Когда я смотрю "Грозу" в театре Охлопкова, то вижу тот же старый провинциальный театр двадцатых годов, слышу те же жалобные интонации, ту же декламацию, узнаю даже походку актеров. Но в то же время я вспоминаю "Грозу", скажем, в Саратовском городском театре и вижу, что секрет обаяния сцены в овраге утерян теперешними актерами навсегда, Кудряш и Варвара стали персонажами хора имени Пятницкого, они пришли в театр с эстрады, а не из жизни. Неуловимый поэтический аромат сцены исчез, а набор внешних приемов остался неприкосновенным.
Я помню, как первый раз увидел на сцене Орленева. Это было поздней осенью в театре "Эрмитаж". Летний сезон кончился, зимний еще не начался. Было холодно, шел дождь. Знаменитый гастролер не сделал большого сбора. Труппа у него была ужасающая, да и пьеса, которая шла в этот вечер, не была достаточно интересной. Шло "Горе-злосчастье" -бытовая драма с хорошей ролью молодого несчастного чиновника, которого преследует судьба. Его играл Орленев.
Первое впечатление от него было ужасным. На сцену вышел старый человек с очень помятым и очень напудренным лицом. У него был тихий, надтреснутый, правда, очень задушевный голос. Он говорил очень тихо, но все было слышно и понятно. Не больше. Так прошли первый, второй и половина третьего акта. В публике было, очевидно, много старых поклонников Орленева. В антрактах они ходили, опустив глаза, как бы извиняясь за своего кумира. Но вдруг в конце третьего акта на сцене произошло чудо. Загнанный в угол, в тупик, замученный, Орленев вдруг распрямился, вырос, помолодел, зажегся, стал великолепным, ослепительным, как молния. Публика была захвачена, смятена, потрясена неожиданным, неподготовленным, волшебным превращением. Свершилось чудо театра, то, из-за чего стоит жить. В это мгновение было забыто все - плохие декорации, полупустой зал, слабая труппа, слабая пьеса, - на сцене возник великий актер, и это было такое счастье видеть его хотя бы в течение нескольких минут...

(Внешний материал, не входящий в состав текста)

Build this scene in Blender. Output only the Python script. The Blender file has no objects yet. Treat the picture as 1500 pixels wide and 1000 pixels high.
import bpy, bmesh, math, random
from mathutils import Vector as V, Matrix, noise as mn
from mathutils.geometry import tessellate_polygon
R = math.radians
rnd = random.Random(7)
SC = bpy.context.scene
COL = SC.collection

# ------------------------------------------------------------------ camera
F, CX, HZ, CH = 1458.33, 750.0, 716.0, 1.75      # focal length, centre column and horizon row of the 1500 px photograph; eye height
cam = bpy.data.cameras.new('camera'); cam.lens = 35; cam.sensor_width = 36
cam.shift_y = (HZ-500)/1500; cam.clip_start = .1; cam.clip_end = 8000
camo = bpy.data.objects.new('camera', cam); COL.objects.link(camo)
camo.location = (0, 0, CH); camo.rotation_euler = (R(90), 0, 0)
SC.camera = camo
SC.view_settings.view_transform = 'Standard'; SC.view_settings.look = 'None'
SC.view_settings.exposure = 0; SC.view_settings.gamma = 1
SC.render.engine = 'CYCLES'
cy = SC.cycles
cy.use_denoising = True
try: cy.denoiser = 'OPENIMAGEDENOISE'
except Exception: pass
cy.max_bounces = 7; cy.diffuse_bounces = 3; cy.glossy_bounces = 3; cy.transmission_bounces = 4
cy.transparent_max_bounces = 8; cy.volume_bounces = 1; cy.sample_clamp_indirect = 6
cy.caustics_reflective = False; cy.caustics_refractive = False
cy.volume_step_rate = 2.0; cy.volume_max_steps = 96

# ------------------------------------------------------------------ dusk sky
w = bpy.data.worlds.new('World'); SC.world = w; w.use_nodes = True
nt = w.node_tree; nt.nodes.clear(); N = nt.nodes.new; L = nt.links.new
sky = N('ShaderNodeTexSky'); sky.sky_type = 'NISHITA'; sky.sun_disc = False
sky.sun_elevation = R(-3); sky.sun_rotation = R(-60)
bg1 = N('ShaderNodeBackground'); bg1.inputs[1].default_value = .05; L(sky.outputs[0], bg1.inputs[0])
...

Еще ничего не зная, еще ничего не видя, я уже был убежденным, даже предубежденным на всю жизнь
сторонником реализма.
Б. Бабочкин. 1929 г
Я держал экзамен в студию М. Чехова. Все, иль созданное, было отмечено гениальностью. Он учил играть ролью, то есть овладеть ею так, чтоб она стала удобной, как привычные туфли. Все неожиданности он старался использовать так, чтобы они помогали ему действовать экспромтом. Он подмечал в людях неуловимые черточки характера, скрытые нелепости душевных движений и помыслов.